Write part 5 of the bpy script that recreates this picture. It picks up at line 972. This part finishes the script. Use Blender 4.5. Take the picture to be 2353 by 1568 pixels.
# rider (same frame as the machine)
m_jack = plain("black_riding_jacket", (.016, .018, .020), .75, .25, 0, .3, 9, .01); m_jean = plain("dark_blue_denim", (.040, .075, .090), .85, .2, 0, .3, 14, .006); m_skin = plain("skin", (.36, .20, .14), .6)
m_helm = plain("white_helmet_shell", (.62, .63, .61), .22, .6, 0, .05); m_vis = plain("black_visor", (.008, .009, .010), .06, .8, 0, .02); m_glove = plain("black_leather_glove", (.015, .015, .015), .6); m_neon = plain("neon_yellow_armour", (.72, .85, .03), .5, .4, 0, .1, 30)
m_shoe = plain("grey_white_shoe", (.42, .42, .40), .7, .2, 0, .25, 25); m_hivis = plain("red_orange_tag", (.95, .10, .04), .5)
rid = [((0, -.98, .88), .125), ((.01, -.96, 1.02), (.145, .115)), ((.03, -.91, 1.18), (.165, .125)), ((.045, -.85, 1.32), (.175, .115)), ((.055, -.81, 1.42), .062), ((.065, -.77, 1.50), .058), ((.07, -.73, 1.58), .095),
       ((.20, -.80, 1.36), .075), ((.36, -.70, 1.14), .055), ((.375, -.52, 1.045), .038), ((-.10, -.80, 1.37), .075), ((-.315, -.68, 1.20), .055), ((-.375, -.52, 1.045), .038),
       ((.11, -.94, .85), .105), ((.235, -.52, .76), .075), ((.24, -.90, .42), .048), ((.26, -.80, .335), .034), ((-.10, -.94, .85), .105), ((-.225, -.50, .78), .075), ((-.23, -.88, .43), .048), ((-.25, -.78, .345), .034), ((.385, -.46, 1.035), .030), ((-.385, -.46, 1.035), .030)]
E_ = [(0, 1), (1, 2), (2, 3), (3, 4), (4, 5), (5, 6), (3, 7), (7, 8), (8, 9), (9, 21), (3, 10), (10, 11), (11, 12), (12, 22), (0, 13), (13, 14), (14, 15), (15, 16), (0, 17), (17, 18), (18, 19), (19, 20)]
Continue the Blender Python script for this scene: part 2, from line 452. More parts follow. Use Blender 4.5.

-=-=-

### Task details
Each entry above is to be quoted exactly.

### Solution to this task
Write part 5 of the bpy script that recreates this picture. It picks up at line 972. This part finishes the script. Use Blender 4.5. Take the picture to be 2353 by 1568 pixels.
# rider (same frame as the machine)
m_jack = plain("black_riding_jacket", (.016, .018, .020), .75, .25, 0, .3, 9, .01); m_jean = plain("dark_blue_denim", (.040, .075, .090), .85, .2, 0, .3, 14, .006); m_skin = plain("skin", (.36, .20, .14), .6)
m_helm = plain("white_helmet_shell", (.62, .63, .61), .22, .6, 0, .05); m_vis = plain("black_visor", (.008, .009, .010), .06, .8, 0, .02); m_glove = plain("black_leather_glove", (.015, .015, .015), .6); m_neon = plain("neon_yellow_armour", (.72, .85, .03), .5, .4, 0, .1, 30)
m_shoe = plain("grey_white_shoe", (.42, .42, .40), .7, .2, 0, .25, 25); m_hivis = plain("red_orange_tag", (.95, .10, .04), .5)
rid = [((0, -.98, .88), .125), ((.01, -.96, 1.02), (.145, .115)), ((.03, -.91, 1.18), (.165, .125)), ((.045, -.85, 1.32), (.175, .115)), ((.055, -.81, 1.42), .062), ((.065, -.77, 1.50), .058), ((.07, -.73, 1.58), .095),
       ((.20, -.80, 1.36), .075), ((.36, -.70, 1.14), .055), ((.375, -.52, 1.045), .038), ((-.10, -.80, 1.37), .075), ((-.315, -.68, 1.20), .055), ((-.375, -.52, 1.045), .038),
       ((.11, -.94, .85), .105), ((.235, -.52, .76), .075), ((.24, -.90, .42), .048), ((.26, -.80, .335), .034), ((-.10, -.94, .85), .105), ((-.225, -.50, .78), .075), ((-.23, -.88, .43), .048), ((-.25, -.78, .345), .034), ((.385, -.46, 1.035), .030), ((-.385, -.46, 1.035), .030)]
E_ = [(0, 1), (1, 2), (2, 3), (3, 4), (4, 5), (5, 6), (3, 7), (7, 8), (8, 9), (9, 21), (3, 10), (10, 11), (11, 12), (12, 22), (0, 13), (13, 14), (14, 15), (15, 16), (0, 17), (17, 18), (18, 19), (19, 20)]
Continue the Blender Python script for this scene: part 2, from line 452. More parts follow. Use Blender 4.5.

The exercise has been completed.